The euro slipped and Asian stocks tumbled in thin trading yesterday due to doubts about an enormous European bailout hammered out at the weekend to avert a crippling debt default by Greece.
Australian stocks also suffered after the government announced plans for an extraordinary tax on massive profits at mining companies, while fresh measures to curb red-hot property lending in China weighed on Hong Kong.
RESCUE
The EU and the IMF on Sunday endorsed the 110 billion euro (US$145.6 billion) rescue package, which is conditional on a swathe of painful cuts and tax rises by Greece.
However, the bailout must now pass through eurozone member parliaments, including that of Germany, where public resistance to the rescue package runs deep and where a major state election is due on Sunday.
“We still need the German parliament to approve [the bailout] and the other issue is the German election,” said Philip Wee, a senior currency economist with DBS Group Research in Singapore.
The euro rallied last week in anticipation of the bailout, but it is “still too early” to tell if the EU’s commitment will shore up the currency, Wee said.
The euro bought US$1.3239 at 0550 GMT in Asia, down from US$1.3294 late in New York on Friday, paring back early gains that saw it climb as high as US$1.3332.
“Although Greece has had a lifeline from the IMF ... the market is not assured that the worst has passed,” said Thio Chin Loo, a senior currency analyst with BNP Paribas in Singapore.
Athens was desperate to get the bailout agreed before it faces a critical debt repayment on May 19.
However, Greek unions vowed to battle the painful measures, which include deep cuts to wages and pensions, potentially doing further damage to the struggling economy.
PROPERTY BUBBLE
Hong Kong shares closed down 1.41 percent, or 297.23 points, at 20,811.36 a day after China ordered banks to increase the amount of money they must keep in reserve, as it tries to restrain new lending to avoid a damaging property bubble.
The People’s Bank of China hiked the reserve ratio for commercial banks by 50 basis points effective May 10 — its third increase since the beginning of the year.
The move raises the standard reserve ratio for major banks to 17 percent of deposits, though the rate can vary for each bank.
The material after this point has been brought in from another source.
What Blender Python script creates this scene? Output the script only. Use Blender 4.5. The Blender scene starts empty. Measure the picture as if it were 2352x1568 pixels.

Mainland property companies and banks in Hong Kong were hit.
At the close of Hong Kong trade, China Construction Bank (中國建設銀行) and Industrial Commercial Bank of China (中國工商銀行) both dropped 1.6 percent, while among developers China Resources Land (華潤置地) dived 5.1 percent and China Overseas (中國海外集團) fell 3.8 percent.
Shanghai was closed yesterday for a public holiday, as was Tokyo.
Sydney ended 0.46 percent, or 21.9 points, lower at 4,785.5, as mining stocks were hit by news of Canberra’s 40 percent tax on extraordinary profits in the sector, which has boomed thanks to Asian demand led by China’s hectic growth.
BHP Billiton fell 2.99 percent to A$39.53 (US$36.60) and Rio Tinto fell 4.3 percent to A$69. Singapore slid 0.97 percent, in line with a weaker Wall Street.